Friday, February 20, 2009

It’s the end of the world as we know it

Walking through the door


After a three-week visit in the north country, I’m heading back south. I’m at Boston Logan right now, the late-afternoon sun slanting across my shoulders, with a three-hour wait for my flight. I definitely overestimated the time I needed to get through Boston on my bus. Still, one of the things I’ve always loved about travel is the waiting time in airports and train stations, the time that allows you to collect your thoughts, the waiting with no place to be other than here. That goes to show that I am a true traveler, not one of these dilettantes, and that long-distance travel is my true vocation. I’m never happier than when moving from one place to another.

The light here is different than in the south. Already, since seven o’clock this morning, I’ve traversed many lines of latitude and the sun is noticeably higher in the sky, even later in the afternoon. One forgets about these things in the south, how the light feels different farther north. It always cuts low, across the shoulders, unless it's July. My subconscious is continually aware of the angle of the sun, how my proximity to it is lessened.

There are other things one forgets. Like the preponderance of Subarus. I’ve been looking for a new car on eBay, and in Chattanooga there are an overwhelming quantity of crappy, American-made eight-cylinder SUVs. When everyone knows that the only car that’s worth anything is an AWD Subaru. In Maine you realize immediately how useless those god-awful vehicles are.

I miss the snow. It’s gone from the ground here, even as far north as Boston. I had forgotten that, too, the continual ice barrier that surrounds every road in Maine, the sheen and glisten of all of that whiteness. Yesterday, I went on my longest snowshoe yet--an hour and a half for almost two miles, with probably a half-mile of fresh path-cutting. I begin to understand how one could have 200 words for the stuff, as the Inuits are alleged to. Yesterday it was perfect for snowshoes, crispy on the top, but with enough heft underneath that I didn’t sink below my knees.
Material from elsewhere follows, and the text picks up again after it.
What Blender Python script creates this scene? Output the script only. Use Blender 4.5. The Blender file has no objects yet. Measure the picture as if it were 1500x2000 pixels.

Shadow, the wolf-dog, and I had a long talk last night, but I’m not sure he understands my departure. How can he? I disappear and reappear in his life like a dream. Or a nightmare. Would he choose to have me in his life if he could? Even if he never sees me again? I don’t know. Maybe I need a dog of my own. One that can handle the tropics. Maybe I just need a direction in which to travel, someplace to go that when I get there I’ll know I’ve arrived. Maybe then I’d stop being only happy in waiting rooms.